運命共同体ですからどの師団も損害は平等に負担しないと仲間の結束にヒビが入ってしまうのです。

その結果兵力の逐次投入という最も初歩的なミスを繰り返したのです。

このように軍隊が運命共同体化したために、日本の全ての資源を動員する総力戦が出来なくなってしまいました。

太平洋戦争のときの日本軍は日露戦争当時と比べてはるかに弱体化していたのです。

そして今までに挙げた日本軍の弱点が全部表に出てきたのです。

自分の所属する軍隊の勢力を維持拡大することを最大の目的とした結果、効率が恐ろしく悪くなり軍隊そのものが消滅するというパラドックスを招いてしまったのです。

このようにして日本軍は壊滅しました。

「もう戦争はコリゴリだ」という年配の方は多いのですが、これは日本軍の負けっぷりが悪かったという面も大きいと思っています。

常識を働かせれば分かるようなミスを、戦争のプロと称する集団が平気でやっていたという馬鹿馬鹿しさなのです。

昭和天皇の憲法観は軍人や憲法学者のそれとは違うようでした。

昭和天皇は自分を立憲君主だと自己規定していて憲法に従わなければならないと考えていました。

これはおじいさんの明治天皇が制定し、子孫にその遵守を命令したものだからです。

すなわち神である先祖が自分に命令したものだから従わなければならないと思っていたのです。

美濃部達吉などの憲法学者の学説は、ヨーロッパの教科書を丸のみしただけの神の存在を理解していないものでした。

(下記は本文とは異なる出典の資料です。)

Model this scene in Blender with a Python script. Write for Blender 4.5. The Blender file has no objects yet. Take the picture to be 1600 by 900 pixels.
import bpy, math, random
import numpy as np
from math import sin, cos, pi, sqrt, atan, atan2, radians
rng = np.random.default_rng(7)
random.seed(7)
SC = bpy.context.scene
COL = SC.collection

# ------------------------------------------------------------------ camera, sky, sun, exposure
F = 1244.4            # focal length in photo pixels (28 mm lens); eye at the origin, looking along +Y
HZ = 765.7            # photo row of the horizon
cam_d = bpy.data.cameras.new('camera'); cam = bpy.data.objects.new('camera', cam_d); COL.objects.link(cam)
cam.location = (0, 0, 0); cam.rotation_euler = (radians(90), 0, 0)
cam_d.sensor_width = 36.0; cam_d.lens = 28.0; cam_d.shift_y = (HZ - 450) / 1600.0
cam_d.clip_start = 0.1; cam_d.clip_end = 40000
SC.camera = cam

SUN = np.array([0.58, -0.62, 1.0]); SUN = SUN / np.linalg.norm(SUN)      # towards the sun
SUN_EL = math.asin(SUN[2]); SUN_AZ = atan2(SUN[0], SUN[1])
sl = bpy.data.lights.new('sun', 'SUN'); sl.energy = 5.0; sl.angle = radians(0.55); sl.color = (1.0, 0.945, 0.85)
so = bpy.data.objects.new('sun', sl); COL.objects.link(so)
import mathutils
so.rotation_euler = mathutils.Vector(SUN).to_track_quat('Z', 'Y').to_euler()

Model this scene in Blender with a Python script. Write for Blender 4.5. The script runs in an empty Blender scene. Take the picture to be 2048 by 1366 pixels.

一方軍人や右翼学者は、憲法の条文を素直に解釈し、神である天皇が臣下たる日本人に対して定めたもので、天皇自身はそれに拘束されないと考えていたのです。

天皇だけが明治憲法を改正することが出来たからです。

明治憲法は天皇に対して、憲法の規定する議会・内閣といった諸機関の決めたことを尊重することを要求していたので、昭和天皇はこれらの決定に異議を唱えることはしませんでした。

太平洋戦争開戦のときは、御前会議では意見が分かれていなかったので開戦を裁可しました。

敗戦時、ポツダム宣言を受け入れるか否かを議論した最高戦争指導会議では賛否両論に分かれて激しい議論があり、最後に首相が天皇に判断を求めたのです。

ここで初めて天皇は明治憲法に抵触せずに自分の意見を言うことが出来、ポツダム宣言受諾を決意しました。

個人としての昭和天皇に負け戦を始めたという戦争責任はないと解するべきでしょう。